Current TV’s Cenk Uygur Issues $10,000 Challenge To Rush Limbaugh: ‘Prove Your Ratings’

 

Conservative radio giant Rush Limbaugh has always enjoyed a certain immunity to public pressure because of his total dominance of talk radio, but this past weekend, he felt compelled to issue a walletfelt apology for a sustained three-day verbal assault on Georgetown law student Sandra Fluke that included calling her a “slut” and a “prostitute,” and demanding sex tapes for his own personal use.

The Young Turks‘ Cenk Uygur sees the apology not just as a response to advertiser pullouts, but as an indication that Limbaugh’s ratings are actually a lot weaker than people realize. He issued a $10,000 challenge for Limbaugh to prove his self-proclaimed 20 million listeners.

While people with functioning brains are doubting the sincerity of Limbaugh’s apology, most seem to be missing the significance of it. As far as I can tell, Limbaugh has only apologized two other times, and not in response to public pressure.

During the 2008 presidential campaign, Limbaugh apologized to then-Sen. Barack Obama for laughing at a caller who told him that Sen. Obama reminded her daughter of Curious George. Limbaugh apologized right after the commercial break that followed the call, saying he “never heard of Curious George until that caller.”

The other was when he apologized to me, for completely misreading a piece of commentary that I had written, and still managed to screw up during his apology.

Limbaugh’s usual response to public pressure is to double down, as he did (twice) with Sandra Fluke. In January of last year, for example, Limbaugh was pressured to apologize for mocking the speech of Chinese President Hu Jintao, and responded by sarcastically noting that “those were comments, and they were mocking and insulting, and 3,000 years of Chinese history blown up yesterday in 18 seconds right here on the EIB Network.”

But as Cenk Uygur points out, the 20 million listener figure that Limbaugh has been touting for years has never been supported by a shred of data, and even the notoriously shaky radio industry estimates are now in doubt. The more popularly-used estimates for Limbaugh’s audience is around 15 million weekly listeners, or around 3.5 million a day. But those figures were based on an antiquated diary system. As Uygur explains, when the radio industry switched to a less-fallible system, a lot of radio people got some bad news:

Then in 2007, radio started switching over to something called Portable People Meters. This did not rely on human memory. It’s a device that picks up the radio signal wherever you are and records the station you’re actually listening to. So, what happened? It turns out people were listening to a lot more music than they realized and a lot less talk. So, the sports stations, the hot talk and the conservative talk stations were all hurt.
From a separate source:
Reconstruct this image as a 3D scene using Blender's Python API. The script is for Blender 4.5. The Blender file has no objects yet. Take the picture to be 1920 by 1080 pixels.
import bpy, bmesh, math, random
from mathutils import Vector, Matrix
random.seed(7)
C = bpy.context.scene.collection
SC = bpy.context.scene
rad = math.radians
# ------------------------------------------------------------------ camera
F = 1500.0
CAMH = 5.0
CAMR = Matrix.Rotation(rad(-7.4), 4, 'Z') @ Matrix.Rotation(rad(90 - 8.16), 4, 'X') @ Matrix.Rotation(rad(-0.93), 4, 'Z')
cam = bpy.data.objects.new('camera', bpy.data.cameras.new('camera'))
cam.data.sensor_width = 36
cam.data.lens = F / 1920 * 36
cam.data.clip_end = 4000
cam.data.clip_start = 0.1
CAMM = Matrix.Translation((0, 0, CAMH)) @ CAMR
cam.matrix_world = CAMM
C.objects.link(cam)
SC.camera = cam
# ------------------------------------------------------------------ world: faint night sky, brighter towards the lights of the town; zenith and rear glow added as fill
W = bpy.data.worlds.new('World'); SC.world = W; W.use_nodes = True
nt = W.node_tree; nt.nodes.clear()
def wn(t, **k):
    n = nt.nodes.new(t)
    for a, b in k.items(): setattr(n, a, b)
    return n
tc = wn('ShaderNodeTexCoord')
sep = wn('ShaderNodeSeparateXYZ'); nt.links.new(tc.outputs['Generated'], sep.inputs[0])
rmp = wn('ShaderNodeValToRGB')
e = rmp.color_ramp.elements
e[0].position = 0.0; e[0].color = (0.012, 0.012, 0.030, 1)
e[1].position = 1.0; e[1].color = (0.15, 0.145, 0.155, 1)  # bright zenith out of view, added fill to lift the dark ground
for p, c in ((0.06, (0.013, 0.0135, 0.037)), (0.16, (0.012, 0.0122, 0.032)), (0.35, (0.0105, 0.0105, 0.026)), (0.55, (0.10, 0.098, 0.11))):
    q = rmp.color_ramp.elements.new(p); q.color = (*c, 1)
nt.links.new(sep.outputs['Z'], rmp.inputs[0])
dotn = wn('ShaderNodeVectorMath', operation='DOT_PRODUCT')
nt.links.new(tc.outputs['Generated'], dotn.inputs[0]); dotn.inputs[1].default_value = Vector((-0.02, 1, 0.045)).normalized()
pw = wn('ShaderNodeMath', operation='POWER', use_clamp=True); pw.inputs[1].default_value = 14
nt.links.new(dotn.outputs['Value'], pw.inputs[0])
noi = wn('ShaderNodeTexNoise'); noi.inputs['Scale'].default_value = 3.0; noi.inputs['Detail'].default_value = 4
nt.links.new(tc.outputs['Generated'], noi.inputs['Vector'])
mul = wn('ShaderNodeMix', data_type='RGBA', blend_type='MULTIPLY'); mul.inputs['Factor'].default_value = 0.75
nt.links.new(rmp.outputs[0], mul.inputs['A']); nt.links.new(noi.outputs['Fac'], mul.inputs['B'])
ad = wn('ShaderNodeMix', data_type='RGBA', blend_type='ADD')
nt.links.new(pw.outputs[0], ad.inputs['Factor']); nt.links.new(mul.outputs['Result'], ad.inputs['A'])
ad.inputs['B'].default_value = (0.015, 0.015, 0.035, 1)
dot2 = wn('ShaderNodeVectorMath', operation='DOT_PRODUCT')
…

Last year, Crain’s New York Business reported that Rush Limbaugh’s ratings were down 33%. The portable people meters have been expanding to different markets throughout these years (they didn’t just replace all of the diaries instantly in 2007, it’s taken a while). So, it’s unclear how much Rush was hurt by the more accurate readings last year and how much people just stopped listening to him.

Cenk concludes that “Rush is in big trouble now as more and more advertisers peel off. He’s in a tail spin. Why else would you triple down on the “slut” comments from Wednesday to Friday and then issue an apology on Saturday? He has over-reached (in his offensive comments) and undelivered (in his ratings). That’s a lethal combo.”

“So,” Uygur continues, “I’m issuing a challenge to him – show us your ratings. He won’t do it because he’s embarrassed by them. He has never produced evidence of his ratings and he certainly won’t do it now. In fact, I’ll make a Mitt Romney like wager. I’ll give him $10,000 if he can show us his 20 million listeners.”

To be fair, while reporting on radio ratings is notoriously sketchy (as are the ratings themselves), most every radio industry type agrees that Limbaugh has the largest audience, far and away. However, whatever the true weekly audience figure is, you’ve got to remember that Limbaugh also has a huge lead in the number of stations he’s carried on (a product of his syndicator’s early adoption of the barter system), over a thousand, so even if he averages 3.5 million listeners a day, that’s only an average of about 3,500 listeners per station. That’s enough to make him the number one talk radio host in the country, but is is enough to get stations to overlook fleeing advertisers?

Throughout his years as radio’s most successful lightning rod, there has always been a sense that Rush Limbaugh is too big to fail. As pressure mounts from advertisers and others, time will tell that tale, even if Rush Limbaugh won’t.